Ultimamente, o reencontrei aqui na Bahia e tive a grande satisfação de contar com a sua presença, conjuntamente com Fernando Pallos, Onias Camardelli e Josevaldo Lima de Jesus (Saci), todos amigos da época do OLODUM , em um show de  BEIJA & BANDA. Tivemos algumas conversas sobre Artes Cênicas, Shows na Europa e como trazer o seu espetáculo do BRASIL TROPICAL para apresentação em teatros brasileiros. Manifestou, também, um grande interesse em resgatarmos a importância histórica do GRUPO FOLCLÓRICO DA BAHIA e do OLODUM, para revelar suas vitórias e dificuldades, assim como, divulgar o seu grau de influência em todo o processo construtivo, que conduziu a cultura AFRO-BRASILEIRA e em especial a CAPOEIRA aos picos dos interesses nacionais e internacionais.
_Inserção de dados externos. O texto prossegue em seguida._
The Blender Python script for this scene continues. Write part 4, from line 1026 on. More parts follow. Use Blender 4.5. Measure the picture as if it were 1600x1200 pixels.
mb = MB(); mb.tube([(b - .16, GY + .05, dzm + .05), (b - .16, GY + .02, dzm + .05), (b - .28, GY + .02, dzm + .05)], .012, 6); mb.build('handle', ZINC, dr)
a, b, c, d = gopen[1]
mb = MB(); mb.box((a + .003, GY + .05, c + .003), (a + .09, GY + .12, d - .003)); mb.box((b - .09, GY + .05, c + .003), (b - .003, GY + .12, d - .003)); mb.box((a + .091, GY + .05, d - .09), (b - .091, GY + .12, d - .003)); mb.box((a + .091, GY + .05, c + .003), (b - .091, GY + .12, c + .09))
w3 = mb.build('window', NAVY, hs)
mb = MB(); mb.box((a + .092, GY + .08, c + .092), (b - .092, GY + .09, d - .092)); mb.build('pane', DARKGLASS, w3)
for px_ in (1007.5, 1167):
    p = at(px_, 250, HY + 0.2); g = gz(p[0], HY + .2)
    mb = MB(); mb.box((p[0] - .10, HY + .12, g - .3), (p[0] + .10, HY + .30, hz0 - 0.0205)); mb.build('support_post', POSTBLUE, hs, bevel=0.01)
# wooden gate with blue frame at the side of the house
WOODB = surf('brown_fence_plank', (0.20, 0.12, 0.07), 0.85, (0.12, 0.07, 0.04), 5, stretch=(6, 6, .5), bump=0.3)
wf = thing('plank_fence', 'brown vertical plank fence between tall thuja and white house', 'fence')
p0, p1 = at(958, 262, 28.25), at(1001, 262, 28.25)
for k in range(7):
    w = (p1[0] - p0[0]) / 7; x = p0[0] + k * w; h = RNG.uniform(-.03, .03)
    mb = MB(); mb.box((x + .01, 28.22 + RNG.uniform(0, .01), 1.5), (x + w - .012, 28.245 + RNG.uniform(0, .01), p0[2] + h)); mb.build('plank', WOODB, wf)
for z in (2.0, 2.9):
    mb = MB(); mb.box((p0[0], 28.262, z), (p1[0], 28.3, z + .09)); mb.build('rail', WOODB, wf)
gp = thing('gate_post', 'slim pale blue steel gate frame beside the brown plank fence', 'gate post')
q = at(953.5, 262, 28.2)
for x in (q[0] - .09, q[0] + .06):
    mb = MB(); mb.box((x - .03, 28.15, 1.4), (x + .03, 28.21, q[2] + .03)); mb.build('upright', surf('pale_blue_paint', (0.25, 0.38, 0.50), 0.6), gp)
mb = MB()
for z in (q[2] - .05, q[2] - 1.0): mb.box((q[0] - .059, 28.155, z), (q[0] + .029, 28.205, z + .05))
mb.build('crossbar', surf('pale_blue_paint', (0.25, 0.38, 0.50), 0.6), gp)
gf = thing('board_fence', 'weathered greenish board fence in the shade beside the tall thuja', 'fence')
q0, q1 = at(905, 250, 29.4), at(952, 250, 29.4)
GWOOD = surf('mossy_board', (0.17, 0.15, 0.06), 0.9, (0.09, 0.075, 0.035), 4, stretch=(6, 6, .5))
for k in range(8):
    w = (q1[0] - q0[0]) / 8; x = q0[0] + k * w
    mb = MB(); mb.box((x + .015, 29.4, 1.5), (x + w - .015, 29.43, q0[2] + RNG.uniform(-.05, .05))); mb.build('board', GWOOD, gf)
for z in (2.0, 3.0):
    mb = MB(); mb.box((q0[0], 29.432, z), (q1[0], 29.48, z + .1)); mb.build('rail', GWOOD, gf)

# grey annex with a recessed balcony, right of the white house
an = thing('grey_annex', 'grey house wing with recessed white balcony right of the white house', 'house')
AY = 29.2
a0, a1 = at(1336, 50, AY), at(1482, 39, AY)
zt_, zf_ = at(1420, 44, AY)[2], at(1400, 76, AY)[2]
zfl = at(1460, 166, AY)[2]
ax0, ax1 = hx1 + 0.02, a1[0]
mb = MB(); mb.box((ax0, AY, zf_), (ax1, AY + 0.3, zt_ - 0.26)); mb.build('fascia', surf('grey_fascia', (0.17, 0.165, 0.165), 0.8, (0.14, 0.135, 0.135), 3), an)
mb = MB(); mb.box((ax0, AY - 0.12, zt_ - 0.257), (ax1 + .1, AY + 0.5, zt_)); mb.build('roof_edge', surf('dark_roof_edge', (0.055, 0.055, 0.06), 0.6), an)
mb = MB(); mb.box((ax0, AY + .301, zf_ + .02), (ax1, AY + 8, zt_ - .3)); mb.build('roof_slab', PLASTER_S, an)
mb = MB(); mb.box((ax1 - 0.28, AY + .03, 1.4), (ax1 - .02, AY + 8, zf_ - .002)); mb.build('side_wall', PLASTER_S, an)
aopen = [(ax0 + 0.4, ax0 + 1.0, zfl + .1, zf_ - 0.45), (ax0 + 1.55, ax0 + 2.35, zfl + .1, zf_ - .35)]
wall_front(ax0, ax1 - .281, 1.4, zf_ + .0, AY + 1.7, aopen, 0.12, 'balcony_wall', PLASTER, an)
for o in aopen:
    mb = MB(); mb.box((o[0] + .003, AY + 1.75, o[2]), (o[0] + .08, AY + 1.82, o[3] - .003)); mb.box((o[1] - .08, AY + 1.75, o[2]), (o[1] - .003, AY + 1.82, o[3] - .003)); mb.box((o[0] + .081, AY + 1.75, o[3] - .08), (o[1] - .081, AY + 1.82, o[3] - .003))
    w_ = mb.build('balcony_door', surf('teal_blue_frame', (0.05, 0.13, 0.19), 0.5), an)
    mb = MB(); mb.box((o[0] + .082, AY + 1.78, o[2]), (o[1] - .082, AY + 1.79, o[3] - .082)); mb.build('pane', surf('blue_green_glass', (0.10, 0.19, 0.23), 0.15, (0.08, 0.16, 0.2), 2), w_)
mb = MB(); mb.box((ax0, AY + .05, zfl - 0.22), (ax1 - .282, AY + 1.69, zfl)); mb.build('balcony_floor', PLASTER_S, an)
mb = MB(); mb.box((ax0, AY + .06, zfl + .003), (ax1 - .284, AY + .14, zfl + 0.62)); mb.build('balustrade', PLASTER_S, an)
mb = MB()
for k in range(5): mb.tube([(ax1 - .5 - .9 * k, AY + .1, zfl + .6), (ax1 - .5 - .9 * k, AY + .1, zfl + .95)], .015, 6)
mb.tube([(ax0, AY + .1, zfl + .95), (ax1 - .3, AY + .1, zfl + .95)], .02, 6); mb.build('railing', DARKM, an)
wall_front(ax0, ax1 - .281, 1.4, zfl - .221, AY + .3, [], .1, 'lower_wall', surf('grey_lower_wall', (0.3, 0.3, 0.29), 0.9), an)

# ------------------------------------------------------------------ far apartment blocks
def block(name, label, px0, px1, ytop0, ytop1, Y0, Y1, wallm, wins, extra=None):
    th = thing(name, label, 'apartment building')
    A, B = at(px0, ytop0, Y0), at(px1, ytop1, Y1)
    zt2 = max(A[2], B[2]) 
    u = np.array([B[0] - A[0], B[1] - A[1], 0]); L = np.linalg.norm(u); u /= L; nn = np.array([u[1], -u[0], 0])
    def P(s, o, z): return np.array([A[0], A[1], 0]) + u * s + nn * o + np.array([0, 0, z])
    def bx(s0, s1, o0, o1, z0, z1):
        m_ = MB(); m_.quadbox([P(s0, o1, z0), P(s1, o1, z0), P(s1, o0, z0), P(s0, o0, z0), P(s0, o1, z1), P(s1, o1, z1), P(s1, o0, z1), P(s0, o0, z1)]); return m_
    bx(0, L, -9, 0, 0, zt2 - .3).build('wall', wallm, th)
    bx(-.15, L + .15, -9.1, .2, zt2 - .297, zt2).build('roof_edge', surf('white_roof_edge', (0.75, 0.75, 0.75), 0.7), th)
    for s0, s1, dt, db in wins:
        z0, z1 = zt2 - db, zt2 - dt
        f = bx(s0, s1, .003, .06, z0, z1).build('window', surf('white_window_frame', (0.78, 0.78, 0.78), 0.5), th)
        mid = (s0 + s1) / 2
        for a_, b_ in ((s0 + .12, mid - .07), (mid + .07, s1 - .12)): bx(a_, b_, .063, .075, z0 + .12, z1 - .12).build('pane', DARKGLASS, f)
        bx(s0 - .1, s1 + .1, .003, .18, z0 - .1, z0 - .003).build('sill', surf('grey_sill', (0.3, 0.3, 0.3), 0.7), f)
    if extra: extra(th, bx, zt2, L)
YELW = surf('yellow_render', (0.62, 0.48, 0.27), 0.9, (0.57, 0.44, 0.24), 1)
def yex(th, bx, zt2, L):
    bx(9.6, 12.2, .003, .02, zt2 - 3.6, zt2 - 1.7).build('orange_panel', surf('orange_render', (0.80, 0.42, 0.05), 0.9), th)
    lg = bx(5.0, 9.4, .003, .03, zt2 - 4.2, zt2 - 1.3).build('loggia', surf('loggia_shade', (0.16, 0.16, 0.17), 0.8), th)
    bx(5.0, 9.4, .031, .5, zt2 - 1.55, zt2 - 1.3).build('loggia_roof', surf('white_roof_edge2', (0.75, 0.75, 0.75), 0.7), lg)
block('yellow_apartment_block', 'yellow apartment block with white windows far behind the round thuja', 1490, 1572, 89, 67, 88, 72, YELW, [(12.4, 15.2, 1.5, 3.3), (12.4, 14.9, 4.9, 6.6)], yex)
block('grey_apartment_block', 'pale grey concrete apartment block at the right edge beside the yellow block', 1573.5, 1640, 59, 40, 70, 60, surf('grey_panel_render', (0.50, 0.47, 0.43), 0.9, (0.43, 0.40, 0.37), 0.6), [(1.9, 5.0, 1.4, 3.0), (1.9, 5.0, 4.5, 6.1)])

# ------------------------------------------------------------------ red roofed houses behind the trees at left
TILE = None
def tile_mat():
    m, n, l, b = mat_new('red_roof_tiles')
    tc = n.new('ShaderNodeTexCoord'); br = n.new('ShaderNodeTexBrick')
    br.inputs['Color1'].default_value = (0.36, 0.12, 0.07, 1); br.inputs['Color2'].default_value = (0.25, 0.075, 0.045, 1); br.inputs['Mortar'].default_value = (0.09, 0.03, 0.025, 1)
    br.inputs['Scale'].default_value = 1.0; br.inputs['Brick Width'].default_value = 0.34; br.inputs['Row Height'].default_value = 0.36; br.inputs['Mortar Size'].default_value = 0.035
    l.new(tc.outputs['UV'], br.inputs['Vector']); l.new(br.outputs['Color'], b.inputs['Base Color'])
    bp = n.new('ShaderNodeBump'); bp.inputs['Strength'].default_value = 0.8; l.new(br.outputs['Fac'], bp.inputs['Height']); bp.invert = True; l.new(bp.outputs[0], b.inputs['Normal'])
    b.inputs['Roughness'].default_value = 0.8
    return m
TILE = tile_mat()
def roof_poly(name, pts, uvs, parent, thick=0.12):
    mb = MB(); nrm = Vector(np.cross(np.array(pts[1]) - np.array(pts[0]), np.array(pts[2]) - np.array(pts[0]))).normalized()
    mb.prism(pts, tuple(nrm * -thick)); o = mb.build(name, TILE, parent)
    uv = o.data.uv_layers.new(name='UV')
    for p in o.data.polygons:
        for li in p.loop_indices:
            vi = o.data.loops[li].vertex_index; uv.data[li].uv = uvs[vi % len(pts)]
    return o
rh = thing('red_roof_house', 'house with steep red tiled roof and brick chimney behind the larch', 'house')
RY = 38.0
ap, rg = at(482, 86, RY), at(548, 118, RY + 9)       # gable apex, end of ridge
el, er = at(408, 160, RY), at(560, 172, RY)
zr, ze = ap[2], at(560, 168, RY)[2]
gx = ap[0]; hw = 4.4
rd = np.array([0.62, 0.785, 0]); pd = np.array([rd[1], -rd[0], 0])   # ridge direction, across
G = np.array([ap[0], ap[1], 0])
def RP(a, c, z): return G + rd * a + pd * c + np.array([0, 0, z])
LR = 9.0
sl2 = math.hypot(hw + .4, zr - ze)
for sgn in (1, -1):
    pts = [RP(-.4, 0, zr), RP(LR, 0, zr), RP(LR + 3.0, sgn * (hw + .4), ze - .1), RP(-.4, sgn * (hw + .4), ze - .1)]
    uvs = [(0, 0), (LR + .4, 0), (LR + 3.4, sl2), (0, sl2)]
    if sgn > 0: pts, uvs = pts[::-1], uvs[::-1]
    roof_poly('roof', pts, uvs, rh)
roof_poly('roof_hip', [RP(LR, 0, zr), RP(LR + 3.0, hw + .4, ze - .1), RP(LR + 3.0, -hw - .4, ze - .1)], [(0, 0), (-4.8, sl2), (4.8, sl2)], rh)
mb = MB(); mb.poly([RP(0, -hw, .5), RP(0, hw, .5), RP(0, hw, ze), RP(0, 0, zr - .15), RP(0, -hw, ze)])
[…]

O objetivo maior seria despertar nos jovens o estímulo em se acreditar nos  sonhos. 

 

MAIS UM VALOROSO AMIGO QUE SE VAI, FICA O CONFORTO –MORRE O HOMEM E SURGE A  LENDA - PRINCIPALMENTE, A CERTEZA DE QUE OS SONHOS,  MESMO  QUE  PAREÇAM IMPOSSÍVEIS DE SEREM CONCRETIZADOS, VALEM A PENA SEREM VIVIDOS , E, QUANDO REALIZADOS, OS SEUS BENEFÍCIOS TORNAM-SE MÚLTIPLOS, ADQUIRINDO UMA DIMENSÃO DE VALOR INCOMENSURÁVEL.